Handbagged by a Wildely amusing chamber recital
To Hell In A Handbag (Assembly Rooms) Blackmail and false identity ★★★✩✩
OSCAR Wilde’s witty comedy The Importance Of Being Earnest was once described by WH Auden as ‘the purest example in English literature of a verbal opera’.
To Hell In A Handbag, which draws its inspiration from the play and centres on two of its minor characters, Canon Chasuble and Miss Prism, is more of an afternoon chamber recital.
But this nimble little twohander, written and performed by Helen Norton and Jonathan White, is nonetheless humorous and enjoyable.

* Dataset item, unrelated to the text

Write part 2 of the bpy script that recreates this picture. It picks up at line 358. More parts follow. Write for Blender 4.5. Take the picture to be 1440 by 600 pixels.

As the foibles and deceptions of the two characters are laid bare, we find the secret lives of Chasuble and Prism have an altogether more farcical and racy side than one could ever have imagined.
Blackmail and false identity are the order of the day, with both Chasuble and Prism engaged in audacious enterprises to make ends meet. And neither of them would be at all happy to have their stratagems made public.
The plot twists this way and that, with some Wildean aphorisms thrown in for good measure, and it would not be fair to give the game away too much.
Suffice to say that the subject matter ranges from the qualifications needed for an Agony Aunt to the seemingly harmless pastime of philately. There is also a mysterious blackmailer by the name of Cuthbert Stanhope, and an island in the South China sea which the villagers have taken to their fundraising bosom – but which proves infuriatingly difficult to find on a map – thrown in for good measure.
There is even the sight of the prim and proper Miss Prism’s attempts to be a novelist, with one of the show’s funniest sections featuring Norton, all facial tics and penny dreadful sincerity as she insists on reading her work aloud.
Fans of Wilde will find much to enjoy in this amusing entertainment in which Victorian pomp and pomposity are given a gentle nudge in the ribs to good effect.